== TASK OBJECTIVE ==
Every line below must be reproduced exactly. Copy them all.

== RECORDED DATA ==
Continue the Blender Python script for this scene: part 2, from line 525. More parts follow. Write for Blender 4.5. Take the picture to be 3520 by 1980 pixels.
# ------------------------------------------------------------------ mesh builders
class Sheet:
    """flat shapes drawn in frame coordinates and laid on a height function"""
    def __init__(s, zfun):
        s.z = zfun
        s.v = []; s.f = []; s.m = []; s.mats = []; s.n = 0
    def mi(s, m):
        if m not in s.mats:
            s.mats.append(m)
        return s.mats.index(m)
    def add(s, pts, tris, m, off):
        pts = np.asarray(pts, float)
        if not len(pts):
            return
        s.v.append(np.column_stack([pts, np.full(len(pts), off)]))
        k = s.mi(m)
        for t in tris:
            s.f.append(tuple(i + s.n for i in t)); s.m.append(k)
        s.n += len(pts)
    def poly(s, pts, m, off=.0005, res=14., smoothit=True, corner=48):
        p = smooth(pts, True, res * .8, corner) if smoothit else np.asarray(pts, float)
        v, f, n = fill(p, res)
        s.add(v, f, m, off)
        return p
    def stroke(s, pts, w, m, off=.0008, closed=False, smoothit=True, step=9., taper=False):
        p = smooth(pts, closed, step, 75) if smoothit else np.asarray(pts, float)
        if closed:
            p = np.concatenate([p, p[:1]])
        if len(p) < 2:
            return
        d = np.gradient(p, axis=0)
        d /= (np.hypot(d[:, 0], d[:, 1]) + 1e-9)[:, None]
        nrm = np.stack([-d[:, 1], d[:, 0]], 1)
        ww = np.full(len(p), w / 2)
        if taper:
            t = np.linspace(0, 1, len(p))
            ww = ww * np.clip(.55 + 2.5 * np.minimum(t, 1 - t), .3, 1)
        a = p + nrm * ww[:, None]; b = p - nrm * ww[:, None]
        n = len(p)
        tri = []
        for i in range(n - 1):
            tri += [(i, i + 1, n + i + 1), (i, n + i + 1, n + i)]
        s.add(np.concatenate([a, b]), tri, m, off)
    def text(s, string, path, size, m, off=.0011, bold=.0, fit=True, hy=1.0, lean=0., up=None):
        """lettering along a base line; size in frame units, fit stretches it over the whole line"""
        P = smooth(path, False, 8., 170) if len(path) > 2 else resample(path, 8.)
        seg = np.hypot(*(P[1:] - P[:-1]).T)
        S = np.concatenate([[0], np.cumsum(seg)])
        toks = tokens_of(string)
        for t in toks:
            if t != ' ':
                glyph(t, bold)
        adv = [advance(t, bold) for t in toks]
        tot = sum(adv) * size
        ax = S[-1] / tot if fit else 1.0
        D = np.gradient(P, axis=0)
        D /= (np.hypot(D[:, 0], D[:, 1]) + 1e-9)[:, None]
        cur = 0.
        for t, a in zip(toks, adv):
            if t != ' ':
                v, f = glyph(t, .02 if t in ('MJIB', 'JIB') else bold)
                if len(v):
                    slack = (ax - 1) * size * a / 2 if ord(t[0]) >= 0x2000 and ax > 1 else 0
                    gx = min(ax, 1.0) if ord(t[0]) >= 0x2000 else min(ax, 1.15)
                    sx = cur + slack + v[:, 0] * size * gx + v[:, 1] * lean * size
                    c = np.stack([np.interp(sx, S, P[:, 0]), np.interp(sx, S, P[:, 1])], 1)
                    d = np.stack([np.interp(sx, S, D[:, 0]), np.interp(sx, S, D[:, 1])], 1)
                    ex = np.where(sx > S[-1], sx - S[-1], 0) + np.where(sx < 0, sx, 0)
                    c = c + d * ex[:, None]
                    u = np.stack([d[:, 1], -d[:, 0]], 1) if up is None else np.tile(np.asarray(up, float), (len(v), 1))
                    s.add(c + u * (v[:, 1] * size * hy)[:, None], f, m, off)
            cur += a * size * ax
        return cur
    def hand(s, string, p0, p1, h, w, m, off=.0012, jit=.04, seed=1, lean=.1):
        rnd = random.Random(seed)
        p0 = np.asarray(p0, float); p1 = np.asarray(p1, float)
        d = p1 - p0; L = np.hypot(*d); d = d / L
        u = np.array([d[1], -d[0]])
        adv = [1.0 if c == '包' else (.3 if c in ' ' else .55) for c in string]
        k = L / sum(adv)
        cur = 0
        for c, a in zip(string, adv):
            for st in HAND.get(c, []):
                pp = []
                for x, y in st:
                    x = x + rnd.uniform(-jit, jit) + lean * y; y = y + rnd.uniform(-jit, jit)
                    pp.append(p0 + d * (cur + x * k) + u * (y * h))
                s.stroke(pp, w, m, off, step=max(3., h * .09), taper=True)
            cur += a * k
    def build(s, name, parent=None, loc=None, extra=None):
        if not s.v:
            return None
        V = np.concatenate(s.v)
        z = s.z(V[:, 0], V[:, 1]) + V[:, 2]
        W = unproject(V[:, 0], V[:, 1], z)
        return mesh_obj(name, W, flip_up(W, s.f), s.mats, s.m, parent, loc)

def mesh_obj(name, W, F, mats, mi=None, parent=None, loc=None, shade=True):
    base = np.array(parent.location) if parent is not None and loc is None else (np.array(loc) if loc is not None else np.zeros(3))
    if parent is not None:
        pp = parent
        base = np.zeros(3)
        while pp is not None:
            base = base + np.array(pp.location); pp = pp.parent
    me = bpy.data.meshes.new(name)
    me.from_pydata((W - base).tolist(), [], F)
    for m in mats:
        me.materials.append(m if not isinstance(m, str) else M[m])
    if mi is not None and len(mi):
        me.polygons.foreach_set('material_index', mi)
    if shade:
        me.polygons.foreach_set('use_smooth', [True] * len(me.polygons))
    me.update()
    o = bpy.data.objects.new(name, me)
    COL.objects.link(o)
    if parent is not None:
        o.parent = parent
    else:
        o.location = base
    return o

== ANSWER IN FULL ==
Continue the Blender Python script for this scene: part 2, from line 525. More parts follow. Write for Blender 4.5. Take the picture to be 3520 by 1980 pixels.
# ------------------------------------------------------------------ mesh builders
class Sheet:
    """flat shapes drawn in frame coordinates and laid on a height function"""
    def __init__(s, zfun):
        s.z = zfun
        s.v = []; s.f = []; s.m = []; s.mats = []; s.n = 0
    def mi(s, m):
        if m not in s.mats:
            s.mats.append(m)
        return s.mats.index(m)
    def add(s, pts, tris, m, off):
        pts = np.asarray(pts, float)
        if not len(pts):
            return
        s.v.append(np.column_stack([pts, np.full(len(pts), off)]))
        k = s.mi(m)
        for t in tris:
            s.f.append(tuple(i + s.n for i in t)); s.m.append(k)
        s.n += len(pts)
    def poly(s, pts, m, off=.0005, res=14., smoothit=True, corner=48):
        p = smooth(pts, True, res * .8, corner) if smoothit else np.asarray(pts, float)
        v, f, n = fill(p, res)
        s.add(v, f, m, off)
        return p
    def stroke(s, pts, w, m, off=.0008, closed=False, smoothit=True, step=9., taper=False):
        p = smooth(pts, closed, step, 75) if smoothit else np.asarray(pts, float)
        if closed:
            p = np.concatenate([p, p[:1]])
        if len(p) < 2:
            return
        d = np.gradient(p, axis=0)
        d /= (np.hypot(d[:, 0], d[:, 1]) + 1e-9)[:, None]
        nrm = np.stack([-d[:, 1], d[:, 0]], 1)
        ww = np.full(len(p), w / 2)
        if taper:
            t = np.linspace(0, 1, len(p))
            ww = ww * np.clip(.55 + 2.5 * np.minimum(t, 1 - t), .3, 1)
        a = p + nrm * ww[:, None]; b = p - nrm * ww[:, None]
        n = len(p)
        tri = []
        for i in range(n - 1):
            tri += [(i, i + 1, n + i + 1), (i, n + i + 1, n + i)]
        s.add(np.concatenate([a, b]), tri, m, off)
    def text(s, string, path, size, m, off=.0011, bold=.0, fit=True, hy=1.0, lean=0., up=None):
        """lettering along a base line; size in frame units, fit stretches it over the whole line"""
        P = smooth(path, False, 8., 170) if len(path) > 2 else resample(path, 8.)
        seg = np.hypot(*(P[1:] - P[:-1]).T)
        S = np.concatenate([[0], np.cumsum(seg)])
        toks = tokens_of(string)
        for t in toks:
            if t != ' ':
                glyph(t, bold)
        adv = [advance(t, bold) for t in toks]
        tot = sum(adv) * size
        ax = S[-1] / tot if fit else 1.0
        D = np.gradient(P, axis=0)
        D /= (np.hypot(D[:, 0], D[:, 1]) + 1e-9)[:, None]
        cur = 0.
        for t, a in zip(toks, adv):
            if t != ' ':
                v, f = glyph(t, .02 if t in ('MJIB', 'JIB') else bold)
                if len(v):
                    slack = (ax - 1) * size * a / 2 if ord(t[0]) >= 0x2000 and ax > 1 else 0
                    gx = min(ax, 1.0) if ord(t[0]) >= 0x2000 else min(ax, 1.15)
                    sx = cur + slack + v[:, 0] * size * gx + v[:, 1] * lean * size
                    c = np.stack([np.interp(sx, S, P[:, 0]), np.interp(sx, S, P[:, 1])], 1)
                    d = np.stack([np.interp(sx, S, D[:, 0]), np.interp(sx, S, D[:, 1])], 1)
                    ex = np.where(sx > S[-1], sx - S[-1], 0) + np.where(sx < 0, sx, 0)
                    c = c + d * ex[:, None]
                    u = np.stack([d[:, 1], -d[:, 0]], 1) if up is None else np.tile(np.asarray(up, float), (len(v), 1))
                    s.add(c + u * (v[:, 1] * size * hy)[:, None], f, m, off)
            cur += a * size * ax
        return cur
    def hand(s, string, p0, p1, h, w, m, off=.0012, jit=.04, seed=1, lean=.1):
        rnd = random.Random(seed)
        p0 = np.asarray(p0, float); p1 = np.asarray(p1, float)
        d = p1 - p0; L = np.hypot(*d); d = d / L
        u = np.array([d[1], -d[0]])
        adv = [1.0 if c == '包' else (.3 if c in ' ' else .55) for c in string]
        k = L / sum(adv)
        cur = 0
        for c, a in zip(string, adv):
            for st in HAND.get(c, []):
                pp = []
                for x, y in st:
                    x = x + rnd.uniform(-jit, jit) + lean * y; y = y + rnd.uniform(-jit, jit)
                    pp.append(p0 + d * (cur + x * k) + u * (y * h))
                s.stroke(pp, w, m, off, step=max(3., h * .09), taper=True)
            cur += a * k
    def build(s, name, parent=None, loc=None, extra=None):
        if not s.v:
            return None
        V = np.concatenate(s.v)
        z = s.z(V[:, 0], V[:, 1]) + V[:, 2]
        W = unproject(V[:, 0], V[:, 1], z)
        return mesh_obj(name, W, flip_up(W, s.f), s.mats, s.m, parent, loc)

def mesh_obj(name, W, F, mats, mi=None, parent=None, loc=None, shade=True):
    base = np.array(parent.location) if parent is not None and loc is None else (np.array(loc) if loc is not None else np.zeros(3))
    if parent is not None:
        pp = parent
        base = np.zeros(3)
        while pp is not None:
            base = base + np.array(pp.location); pp = pp.parent
    me = bpy.data.meshes.new(name)
    me.from_pydata((W - base).tolist(), [], F)
    for m in mats:
        me.materials.append(m if not isinstance(m, str) else M[m])
    if mi is not None and len(mi):
        me.polygons.foreach_set('material_index', mi)
    if shade:
        me.polygons.foreach_set('use_smooth', [True] * len(me.polygons))
    me.update()
    o = bpy.data.objects.new(name, me)
    COL.objects.link(o)
    if parent is not None:
        o.parent = parent
    else:
        o.location = base
    return o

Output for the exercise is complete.